Not since the 2013 film Her, which had Joaquin Phoenix falling in love with an operating system, has Hollywood properly mined the themes of artificial intelligence, its consequences for society and what it means to be sentient.

Another plus: the special effects and production values in Extant (a word that will leave most viewers scratching their heads, with its meaning - the opposite of extinct - a rather cryptic reference to the grander theme of survival). Given the constraint of a TV budget, this is especially remarkable in the animation of the robotics and prosthetics. The show elegantly conjures up a near-future furnished by plausible new inventions (driverless cars and the like) and minimalist decor.

But after a suspenseful first episode that sets up all these meaty themes and plot threads, the narrative loses steam, especially as it detours into the hidden agenda of the company and the Japanese tycoon who owns it.

Berry does not help matters with a rather flat performance, showing little emotive range and practically zero chemistry with her onscreen husband and their cybernetic son.
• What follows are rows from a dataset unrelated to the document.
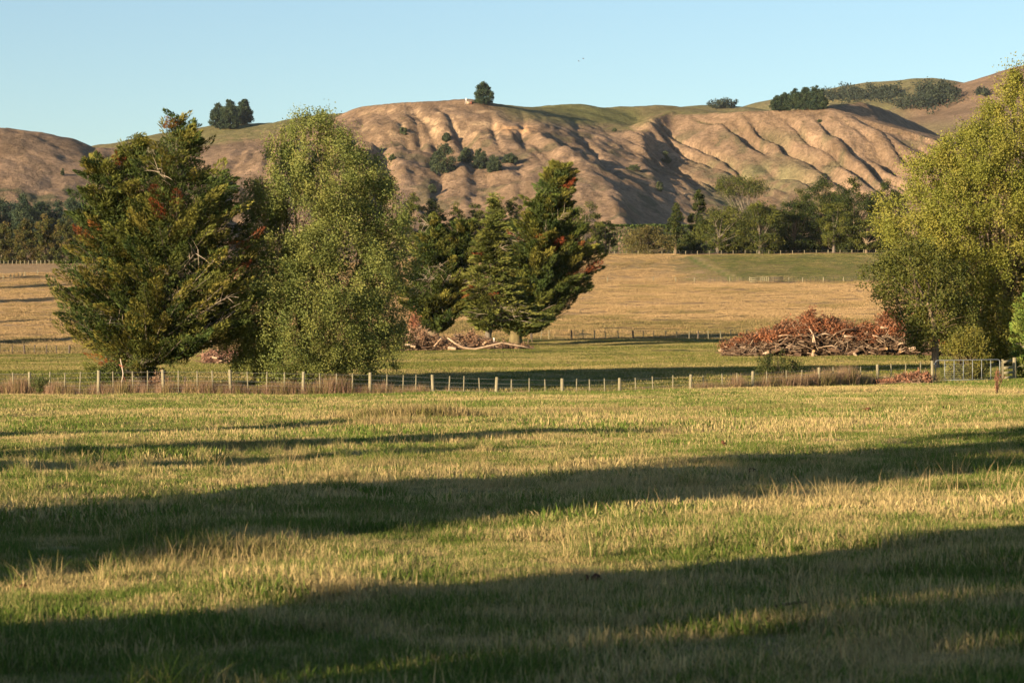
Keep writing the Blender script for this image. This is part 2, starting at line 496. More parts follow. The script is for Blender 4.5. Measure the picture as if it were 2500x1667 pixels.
def hills_z(X, Y, detail=True):
    base = np.interp(Y, [1100, 1350, 1500, 2000], [36, 40, 44, 40])
    wx = X + 14 * (fbm(X * .02, Y * .02, 81, 4) - .5); wy = Y + 12 * (fbm(X * .02, Y * .02, 91, 4) - .5)
    z = ridge_field(wx, wy, RID, base)
    if detail:
        u = 1250 + FP * X / Y
        h = np.clip((z - base) / 120, 0, 1)
        crest = Z_at(np.interp(u, [-900, 0, 120, 235, 330, 520, 690, 860, 960, 1140, 1330, 1600, 2025, 2290], [260, 311, 347, 362, 395, 330, 303, 280, 254, 252, 265, 258, 270, 365]), 1690)
        below = np.clip((crest - z) / 22, 0, 1) * sstep(.03, .2, h)
        front = sstep(1800, 1700, Y)
        # gullies run down the face
        q1 = X + .10 * (Y - 1600) + 16 * (fbm(X * .02, Y * .012, 101, 3) - .5)
        q2 = X + .45 * (Y - 1600) + 30 * (fbm(X * .02, Y * .012, 111, 3) - .5)
        gl = lambda q, L, sd: 1.25 * (1 - np.abs(2 * vn(q / L, Y * .004, sd) - 1)) ** 4.5
        left = sstep(1560, 1480, u) * sstep(560, 700, u); right = sstep(1500, 1590, u)
        left2 = sstep(700, 560, u)
        steep = sstep(1250, 1100, u) * left
        g = left * (11 * gl(q1, 38, 3) + 6 * gl(q1, 17, 4)) * (.30 + .70 * steep) * (.45 + .9 * vn(X * .012, Y * .03, 12)) * (1 - .6 * sstep(45, 85, crest - z)) + right * (6.5 * gl(q2, 29, 5) + 9 * gl(q2, 11, 6)) * (.16 + .84 * sstep(75, 20, crest - z)) * (.08 + 1.5 * vn(X * .018, Y * .02, 13)) + left2 * 2.5 * gl(q1, 40, 7)
        z = z - g * below * front
        rough = .6 + 1.4 * steep * sstep(0, 30, crest - z) * sstep(70, 30, crest - z)
        rdg = (1 - np.abs(2 * fbm(X * .08 + .3 * Y * .03, Y * .03, 125, 4) - 1)) ** 2
        z = z + below * rough * (fbm(X * .05, Y * .05, 121, 4) - .5) * (3.4 + 2.6 * left) - below * front * 2.2 * rdg * (.4 + .6 * left + .3 * right) + (fbm(X * .15, Y * .15, 131, 3) - .5) * 1.3
    return z

def hill_hit(px, py, y0=1200., y1=2400., fn=None):
    fn = fn or hills_z
    Y = np.arange(y0, y1, 2.0)
    X = X_at(px, Y); zr = Z_at(py, Y)
    z = fn(X, Y)
    i = np.argmax(z >= zr)
    if not (z >= zr).any(): i = int(np.argmin(zr - z))
    return float(X[i]), float(Y[i]), float(z[i])

def hill_mesh(name, xs, ys, fn, colfn, mat):
    X, Y = np.meshgrid(xs, ys)
    Z = fn(X, Y)
    gy, gx = np.gradient(Z, ys, xs)
    c = colfn(X, Y, Z, gx, gy)
    nT = len(xs)
    i = np.arange(len(ys) - 1)[:, None] * nT + np.arange(nT - 1)[None]
    F = np.stack([i, i + 1, i + nT + 1, i + nT], -1).reshape(-1, 4)
    me = make_mesh(name, np.stack([X, Y, Z], -1).reshape(-1, 3), F, None, [mat], c.reshape(-1, 3), True)
    return tag(obj(name, me), kind='structure')

def lerp3(a, b, f): return np.asarray(a) * (1 - f[..., None]) + np.asarray(b) * f[..., None]

TAN1, TAN2 = (.242, .165, .106), (.166, .114, .072)
def hills_col(X, Y, Z, gx, gy):
    u = 1250 + FP * X / Y; py = HOR - (Z - CAM_H) * FP / Y
    n1 = fbm(X * .03, Y * .03, 141, 4); n2 = fbm(X * .12, Y * .12, 151, 4); n3 = fbm(X * .009, Y * .009, 161, 3)
    sl = np.hypot(gx, gy)
    c = lerp3(TAN2, TAN1, sstep(.3, .7, .5 * n1 + .5 * n2))
    # green pasture on the flatter tops
    top = sstep(1690, 1730, Y + 40 * (n1 - .5)) * sstep(.55, .25, sl)
    topband = sstep(1180, 1260, u) * sstep(1620, 1540, u) * sstep(1610, 1690, Y) * sstep(320, 290, py + 25 * (n1 - .5))
    sadl = sstep(1760, 1830, Y) * sstep(860, 780, u)
    gk = np.clip(np.maximum(np.maximum(top * .8, topband), sadl) * (.55 + .9 * (n3 - .2)), 0, 1)
    c = lerp3(c, (.20, .19, .065), 0 * gk) * (1 - gk[..., None]) + np.asarray((.145, .140, .052)) * gk[..., None]
    # greener foot of the right bowl
    b = sstep(1640, 1760, u) * sstep(2080, 1900, u) * sstep(360, 420, py) * sstep(.36, .60, n1 * .5 + n2 * .5)
    c = lerp3(c, (.118, .118, .056), 0 * b) * (1 - .75 * b[..., None]) + np.asarray((.118, .118, .056)) * .75 * b[..., None]
    # bare pale rock below the crest
    rk = sstep(.62, .75, n2 + .25 * sstep(.7, 1.1, sl)) * sstep(820, 900, u) * sstep(1350, 1250, u) * sstep(262, 275, py) * sstep(345, 318, py) * (1 - topband)
    c = c * (1 - .75 * rk[..., None]) + np.asarray((.38, .27, .16)) * .75 * rk[..., None]
    slip = np.exp(-(((u - 1262 - (py - 318) * .9) / 45) ** 2 + ((py - 316) / 10) ** 2)) * sstep(.40, .55, n2)
    c = c * (1 - slip[..., None]) + np.asarray((.44, .26, .13)) * slip[..., None]
    # scrub and rough growth in the gullies
    sc_ = sstep(.60, .70, fbm(X * .06, Y * .06, 171, 4)) * sstep(300, 340, py) * sstep(820, 900, u) * .55
    sc_ = np.maximum(sc_, sstep(.5, .6, fbm(X * .08, Y * .08, 181, 4)) * sstep(440, 465, py) * sstep(330, 200, u) * .8)
    c = c * (1 - sc_[..., None]) + np.asarray((.062, .068, .034)) * sc_[..., None]
    return c

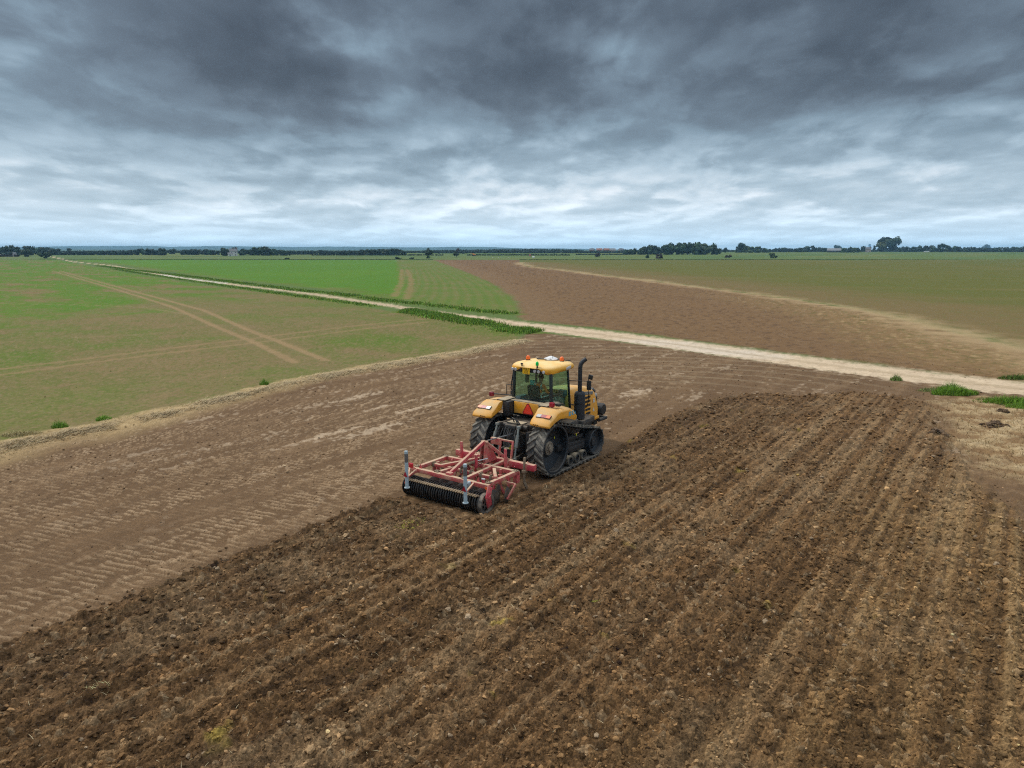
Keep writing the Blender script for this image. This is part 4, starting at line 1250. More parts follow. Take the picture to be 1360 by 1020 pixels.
# ---- buildings
M_WALLW = plain('white render', (.62, .62, .60), .8)
M_WALLP = plain('pinkish render', (.50, .40, .37), .8)
M_BRICK = plain('red brick', (.26, .11, .07), .9)
M_SLATE = plain('slate roof', (.11, .115, .125), .7)
M_TIN = plain('grey sheet roof', (.20, .21, .22), .6)
M_TIN2 = plain('dark timber wall', (.05, .05, .05), .9)
M_PANE = plain('dark window pane', (.02, .025, .03), .2)
M_TILE = plain('red tile roof', (.28, .12, .08), .8)
def house(name, px, by, w, d, eave, ridge, wall, roof, label, cat, rz=0.0, wins=((-.25, .3), (.25, .3)), chim=True, group=None):
    P0, r = far_pt(px, by)
    root = empty(name, P0, rz, label, cat, group)
    c = MB(); poly = [(-d / 2, -.5), (d / 2, -.5), (d / 2, eave), (0, ridge - .15), (-d / 2, eave)]
    c.side(poly, -w / 2, w / 2); c.build('wall', wall, root)
    c = MB(); o_ = .35
    for s in (-1, 1):
        a = Vector((0, 0, ridge)); b = Vector((0, s * (d / 2 + o_), eave - (ridge - eave) * o_ / (d / 2)))
        c.beam(a + Vector((0, 0, .05)), b + Vector((0, 0, .05)), w + .7, .16, up=(0, s * .5, 1))
    rf = c.build('roof', roof, root)
    if chim:
        c = MB(); c.box((w * .38, 0, ridge + .5), (.9, .7, 1.6)); c.box((w * .38, 0, ridge + 1.32), (1.05, .85, .12)); c.build('chimney', M_BRICK, rf)
    for (x, z) in wins:
        c = MB(); c.box((x * w, -d / 2 - .02, z * eave + .9), (1.1, .10, 1.3)); wn = c.build('window', M_WALLW, root)
        c = MB(); c.box((x * w, -d / 2 - .06, z * eave + .9), (.9, .06, 1.1)); c.build('pane', M_PANE, wn)
    return root
house('house', 310.5, 340.0, 7.6, 7, 5.0, 7.6, M_WALLW, M_SLATE, 'white two-storey house with grey roof between dark trees on the left horizon', 'house', math.radians(20), wins=((-.25, .05), (.25, .05), (-.25, .55), (.25, .55)))
house('outbuilding', 306, 340.2, 4.5, 4, 2.4, 3.6, M_WALLW, M_SLATE, 'low white outbuilding leaning on the left side of the white house', 'outbuilding', math.radians(20), wins=((0, .0),), chim=False)
house('house', 1153, 335.0, 8.0, 6, 5.4, 8.0, M_WALLP, M_SLATE, 'little pinkish house with grey roof under the narrow conifer at right', 'house', math.radians(-25), wins=((-.25, .05), (.25, .05), (-.25, .55), (.25, .55)))
house('barn', 1109.5, 335.2, 25, 9, 3.0, 6.4, M_TIN2, M_TIN, 'long grey-roofed barn left of the garden hedge on the right horizon', 'barn', math.radians(-22), wins=(), chim=False)
for i, (px, w, wl, rf, lab) in enumerate(((786, 8, M_BRICK, M_SLATE, 'small brick house at the left end of the distant village'), (796, 10, M_BRICK, M_TILE, 'wide red-roofed house in the distant village left of the large wood'),
                                 (805, 9, M_BRICK, M_TILE, 'red-roofed house in the middle of the distant village'), (813, 11, M_WALLP, M_TIN, 'long pinkish shed in the distant village'), (825, 8, M_WALLP, M_SLATE, 'small pinkish house at the right end of the distant village'))):
    house('house', px, 334.9, w, 7, 4, 6.5, wl, rf, lab, 'house', math.radians(-20 + 13 * i), chim=False, group='houses of the distant village')
house('outbuilding', 19.5, 341.0, 2.4, 2.2, 2.0, 4.2, M_WALLP, M_TIN, 'tiny pale gabled hut left of the broad dark bush', 'hut', math.radians(60), wins=(), chim=False)
# white van by the right woodland, and the machines and signs near the far gateway
def van(px, by, L_, label, mat, rz):
    P0, r = far_pt(px, by)
    root = empty('van', P0 + Vector((0, -3, 0)), rz, label, 'van')
    c = MB(); c.side([(-L_ / 2, .35), (L_ / 2, .35), (L_ / 2, .95), (L_ * .36, 1.15), (L_ * .22, 2.15), (-L_ / 2, 2.25)], -.95, .95); c.build('body', mat, root, smooth=30, bevel=.08)
    c = MB(); c.side([(L_ * .345, 1.22), (L_ * .235, 1.98), (L_ * .10, 2.0), (L_ * .10, 1.22)], -.97, .97); c.build('window', M_PANE, root)
    for y in (-L_ * .30, L_ * .30):
        for s in (-1, 1):
            c = MB(); c.lathe([(-.1, .001), (-.1, .34), (.1, .34), (.1, .001)], (s * .86, y, .34), 'X', 18); c.build('wheel', M_CHAR, root)
    return root
van(1229, 335.2, 7.6, 'white van parked in front of the right far woodland', M_WHITE, math.radians(80))
def digger(px, by, label):
    P0, r = far_pt(px, by)
    root = empty('excavator', P0, math.radians(75), label, 'digger')
    mo = plain('orange machine paint', (.75, .25, .03), .5)
    c = MB(); c.box((0, -.4, 1.6), (2.2, 2.6, 1.0), bev=.1); c.box((-.5, .5, 2.3), (1.0, 1.2, 1.5), bev=.1); c.build('body', mo, root)
    c = MB()
    for s in (-1, 1): c.side([(-1.6, .1), (1.6, .1), (1.8, .5), (1.5, .9), (-1.5, .9), (-1.8, .5)], s * 1.1 - .25, s * 1.1 + .25)
    c.build('crawler_track', M_BLK, root)
    c = MB(); c.beam((.4, .6, 1.8), (.4, 2.6, 3.4), .3, .4); c.beam((.4, 2.6, 3.4), (.4, 4.2, 1.6), .25, .3); c.build('boom', mo, root)
    c = MB(); c.box((.4, 4.2, 1.1), (.8, .7, .8), bev=.1); c.build('bucket', M_BLK, root)
digger(629.5, 340.2, 'small orange digger beyond the corner of the brown field')
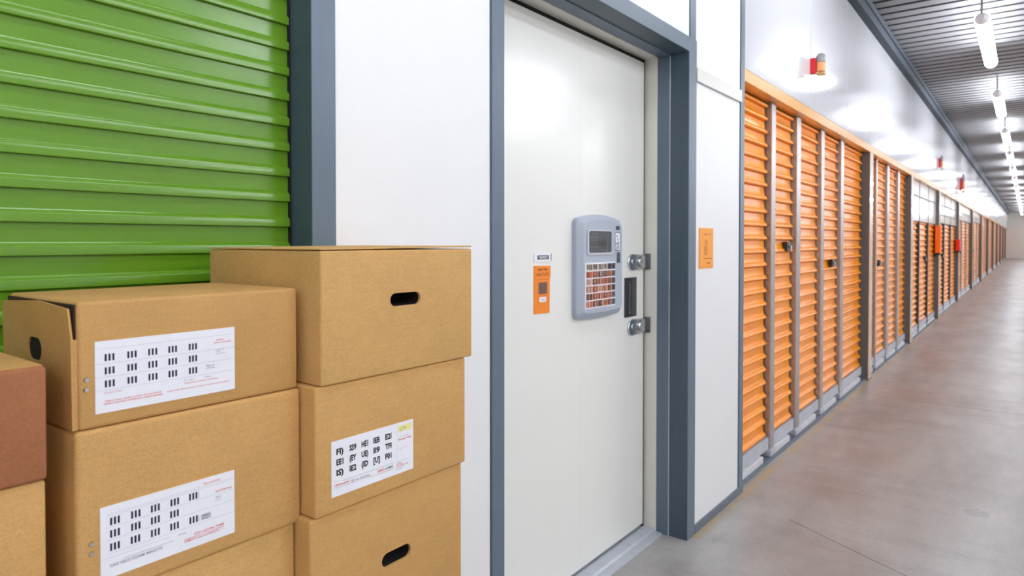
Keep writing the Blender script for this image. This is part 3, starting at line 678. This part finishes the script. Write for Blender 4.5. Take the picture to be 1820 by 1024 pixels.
# ------------------------------------------------------------------ lights
LZ = 3.25
def tube_light(x, y0, L, z, label, group, mat='tube'):
    r = thing('tube_light', (x, y0+L/2, z), label, 'light', group)
    MB().cyl((x, z), .058, y0+.03, y0+L-.03, 'y', mat, 16).build('tube', r, smooth=40)
    MB().cyl((x, z), .022, y0-.05, y0+.03, 'y', 'paper', 16, .056).build('end_cap', r, smooth=40); MB().cyl((x, z), .056, y0+L-.03, y0+L+.05, 'y', 'paper', 16, .022).build('end_cap', r, smooth=40)
    for yy in (y0-.045, y0+L+.025): MB().box(x-.009, x+.009, yy, yy+.02, z+.015, CEIL, 'housing').build('hanger', r)
for k in range(-3, 15):
    y0 = 7.06+3.72*k
    if k < 0: lab = 'hanging tube light above the camera, %s back from the door' % ordn[-k-1]
    else: lab = 'glowing tube light hanging from the ceiling, %s along the corridor' % (ordn+['fourteenth', 'fifteenth'])[k] if k else 'glowing tube light hanging from the ceiling, nearest and largest in view'
    tube_light(-.33, y0, 1.86, LZ, lab, 'tube lights hanging along the corridor')
for k in range(-2, 14):
    tube_light(1.75, 5.15+3.9*k, 1.9, LZ, 'tube light of the middle row, beyond the right edge of the view', 'tube lights of the middle row')
for k in range(-2, 15):
    tube_light(3.4, 3.2+3.9*k, 1.9, LZ, 'added fill tube light by the far side wall, beyond the right edge', 'added fill tube lights by the far side wall', 'fill_tube')  # unseen row added for frontal fill light, brighter than the others

# ------------------------------------------------------------------ world, camera, colour
wd = bpy.data.worlds.new('World'); scn.world = wd; wd.use_nodes = True
wd.node_tree.nodes['Background'].inputs[0].default_value = (.8, .85, .9, 1); wd.node_tree.nodes['Background'].inputs[1].default_value = .3

cam = bpy.data.cameras.new('Camera'); co = bpy.data.objects.new('Camera', cam); COL.objects.link(co)
F = 1200.0; pitch = math.radians(1.0); yaw = math.radians(37.3515)
cam.sensor_width = 36; cam.sensor_fit = 'HORIZONTAL'; cam.lens = F/1820*36
cam.shift_y = -63.054/1820
co.location = (0, 0, H); co.rotation_euler = (PI/2-pitch, 0, yaw)
cam.clip_start = .02; cam.clip_end = 200
cam.dof.use_dof = True; cam.dof.focus_distance = 1.4; cam.dof.aperture_fstop = 7.0
scn.camera = co
scn.view_settings.view_transform = 'Standard'; scn.view_settings.look = 'None'
scn.view_settings.exposure = 0.9; scn.view_settings.gamma = 1.0
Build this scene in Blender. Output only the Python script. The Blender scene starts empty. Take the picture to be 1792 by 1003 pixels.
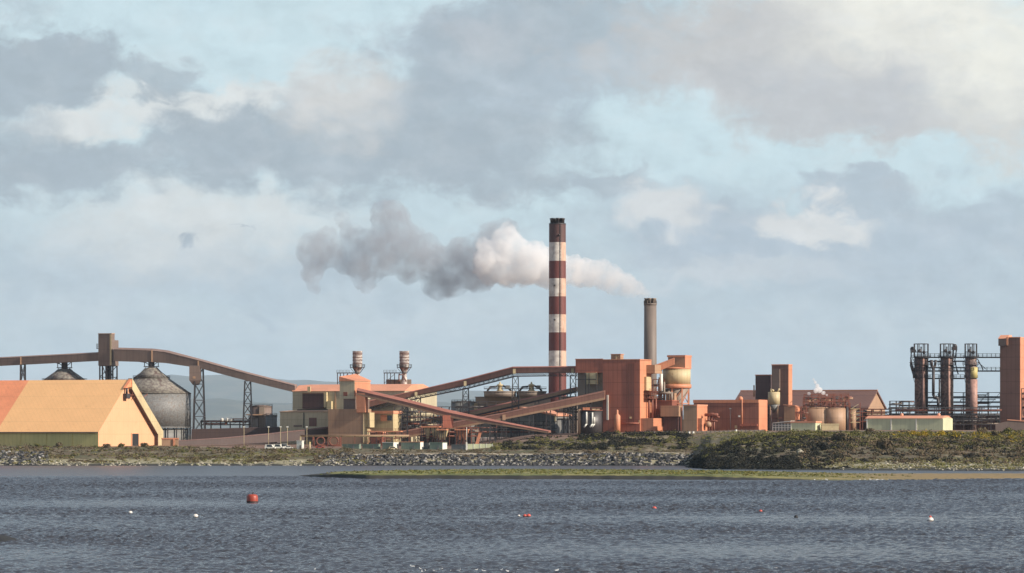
import bpy, math, random
from math import radians as R, sin, cos, pi
from mathutils import Vector, noise as mn
random.seed(7)
scene = bpy.context.scene
col = scene.collection
F, HZ, CH = 6667.0, 758.0, 15.0          # focal length in photo pixels, horizon row, camera height (m)
def X(px, D): return (px - 896.0) * D / F
def Z(py, D): return CH + (HZ - py) * D / F
SA = R(20)                                # the plant's street grid is turned by this angle
SUN_AZ, SUN_EL = R(24), R(29)             # sun: turned from straight right towards the camera

# ------------------------------------------------------------------ materials
def srgb(r, g, b):
    f = lambda c: (c/255/12.92) if c/255 <= .04045 else ((c/255+.055)/1.055)**2.4
    return (f(r), f(g), f(b))
class NT:
    def __init__(s, tree): s.t = tree; s.n = tree.nodes; s.l = tree.links
    def node(s, typ, **kw):
        n = s.n.new(typ)
        for k, v in kw.items(): setattr(n, k, v)
        return n
    def put(s, sock, v):
        if isinstance(v, bpy.types.NodeSocket): s.l.new(v, sock)
        elif v is not None:
            if hasattr(sock.default_value, '__len__') and hasattr(v, '__len__') and len(sock.default_value) == 4 and len(v) == 3: v = (*v, 1)
            sock.default_value = v
    def math(s, op, a, b=None, c=None, clamp=False):
        n = s.node('ShaderNodeMath', operation=op, use_clamp=clamp)
        for i, q in enumerate((a, b, c)):
            if q is not None: s.put(n.inputs[i], q)
        return n.outputs[0]
    def vmath(s, op, a, b=None):
        n = s.node('ShaderNodeVectorMath', operation=op)
        s.put(n.inputs[0], a)
        if b is not None: s.put(n.inputs[1], b)
        return n.outputs['Value'] if op in ('LENGTH', 'DISTANCE', 'DOT_PRODUCT') else n.outputs[0]
    def mix(s, fac, a, b, blend='MIX'):
        n = s.node('ShaderNodeMix', data_type='RGBA', blend_type=blend)
        s.put(n.inputs[0], fac); s.put(n.inputs[6], a); s.put(n.inputs[7], b)
        return n.outputs[2]
    def noise(s, vec, scale, detail=3, rough=.55, dim='3D', color=False):
        n = s.node('ShaderNodeTexNoise', noise_dimensions=dim)
        s.put(n.inputs['Vector'], vec); n.inputs['Scale'].default_value = scale
        n.inputs['Detail'].default_value = detail; n.inputs['Roughness'].default_value = rough
        return n.outputs['Color' if color else 'Fac']
    def mr(s, v, a, b, c=0., d=1., kind='SMOOTHSTEP'):
        n = s.node('ShaderNodeMapRange', interpolation_type=kind)
        s.put(n.inputs[0], v)
        for i, q in enumerate((a, b, c, d)): s.put(n.inputs[i+1], q)
        return n.outputs[0]
    def map(s, vec, scale=(1, 1, 1), loc=(0, 0, 0)):
        n = s.node('ShaderNodeMapping'); s.put(n.inputs[0], vec)
        n.inputs['Scale'].default_value = scale; n.inputs['Location'].default_value = loc
        return n.outputs[0]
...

Nine-year-old Pierce Gagnon puts her to shame here, playing Ethan to creepy perfection. He alternates between sinister expressionless and childlike innocence in a way that recalls the best demonic Damiens from The Omen films, with tiny flickers of emotion that keep you guessing as to how human he really is.

One hopes the show fixes these problems in time for its second season later this year.

Also in the recycling business is The Librarians, which plunders freely from the Indiana Jones and The Mummy franchises as well as its own trio of The Librarian TV movies from 2004.

Noah Wyle (ER, Falling Skies) reprises the role of Flynn Carsen, a "librarian" who safeguards an archive of mystical artefacts hidden beneath a public library in New York so as to ensure they don't fall into the wrong hands.

This time, however, he has acquired three proteges who will eventually take over his job of battling miscellaneous forces of evil, a fresh threat presenting itself every week in a sort of supernatural procedural.

And looking after them all is an ex-military former counter-terrorism expert named Eve Baird (Rebecca Romijn), who is their mystically appointed guardian.

Her no-nonsense, level-headed approach is played off against Carsen's wisecracking flippancy, the latter underscoring the very light-hearted, goofy nature of this comedy adventure, which opens with him tracking down a demon-summoning opal stolen by the Nazis, and running into Eve as she tries to stop some terrorists with a nuclear bomb.

With his rapid-fire reasoning, Wyle's Carsen recalls Benedict Cumberbatch's Sherlock Holmes and other mystery-solving TV savants, except, of course, this is not based on forensic science or deductive logic. Well, how can it be, really, when Carsen's sidekick is an anthropomorphised sword named Excalibur, of King Arthur fame, which flies about making whimpering noises like a dog?

Like the long-running British sci-fi series Dr Who, which this borrows a lot from in tone, the special effects on The Librarians are kind of tinny- looking. But the idea, or hope, is that the audience will be young and/or entertained enough not to care about this or the clunkily preposterous storylines as they zip through various exotic situations and locales, a lot of them obviously green-screened.

However, it is heartening to see that the series also emphasises brain power when it comes to saving the day, with lots of clever-sounding historical and scientific facts dropped into conversation.

One caveat is that Wyle - who gets most of the good lines - will not be appearing in all the episodes.

It remains to be seen whether Romijn and the B-team of apprentice librarians (played by newcomers Christian Kane, Lindy Booth and John Kim) can pull it off on their own.